Echoes of Childhood Found in a Train Whistle

My French grandson wanted to see the train, but it had come and gone. We waited on the platform -- Eric, his parents, and his grandparents -- hoping another train would soon arrive.

It was evening, and the little commuter station at Gif-sur-Yvette was empty. Eric kept looking one way, then the other, to the end of the tracks, waiting for the train that wouldn't come.

From way down deep, I whistled a train whistle from my childhood in America, the whistle that echoes across the wide plains, that echoes also along the Hudson River north of New York where I grew up. It sounded authentic. I whistled again. It sounded lonely and yet, as I stood there, it warmed me all the way down to my toes.

My two-year-old grandson liked the whistle. It replaced the train. He was satisfied and took my hand as we walked together with his parents to their new home.

That evening I wondered about the train whistle. I was thrown back across the ocean. I remembered waiting for my father at the commuter station of Tarrytown. From farther down the Hudson River, the train would whistle, and I'd run close to the edge of the platform to look down the tracks. In summer it would still be daylight, and I'd see the train far in the distance, approaching, looming larger and larger.

In winter, I'd wait for it to emerge out of the dark -- first the whistle, then the single headlight, then the powerful engine. Did trains still whistle like this in America?

The commuter trains outside Paris did not whistle, they slid along the rails as noiselessly as possible. Nor did the orange, bullet-shaped TGVs streaking through the French countryside. I hadn't heard this whistle for close to 40 years, when I first moved to Europe.

And so last summer, when I returned to the United States and was to travel from New York City upstate to Saratoga Springs, I decided to go by train. I wanted to hear the whistle and make sure I was doing it right for my grandson.

I found myself a place near the window on the side of the coach close to the river.
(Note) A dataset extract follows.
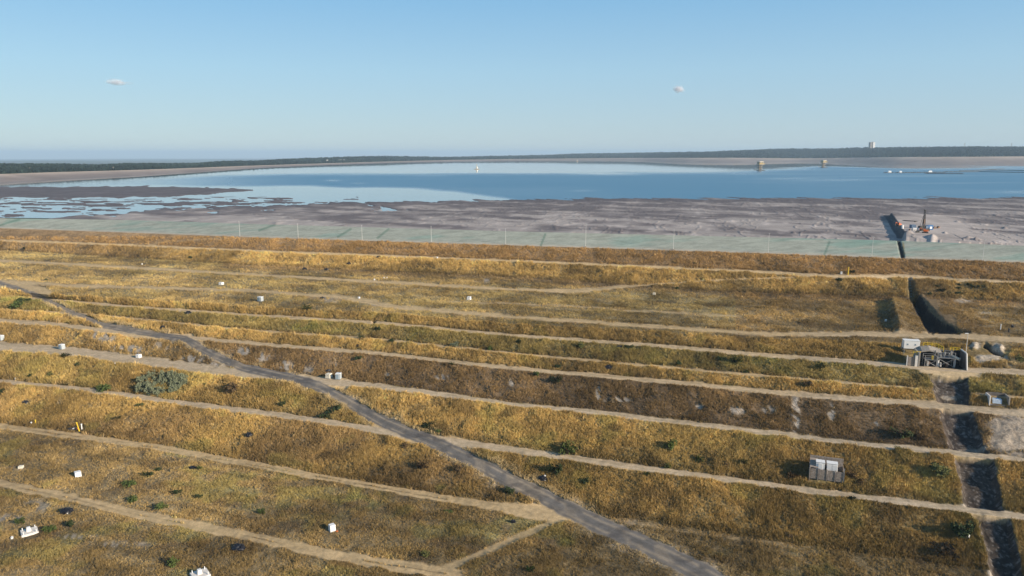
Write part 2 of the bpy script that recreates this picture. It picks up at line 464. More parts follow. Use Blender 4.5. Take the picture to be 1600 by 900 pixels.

We picked up speed after the tunnel, leaving Manhattan behind us. I looked at the wide Hudson River unrolling, its currents circling. Then, as we neared the Tappan Zee Bridge, the train whistled. It was the same echoing whistle I had made on the train platform for my young grandson in France.

I leaped back in time. Now I was there, a little girl growing up near the railroad station at Tarrytown. I remembered riding over on my bike and putting a penny on the tracks, then worrying I would derail the entire train. I ran and hid; it was too late to grab back my penny. The train was coming. There was the whistle.

I closed my eyes and prayed that it wouldn't skid right off its tracks. And then I fetched my copper penny, flattened into an oval. I hammered a hole into it, polished it, and wore it around my neck.

My penny has since disappeared, but the train whistle was again with me. It was my French grandson who brought it back, brought it back for his American grandmother living far away from her country.

So, like the train going up the Hudson, whistling to announce itself, whistling not to be alone, I, too, whistled at the train station in Gif-sur-Yvette. I whistled for Eric. I whistled for myself, not to be alone.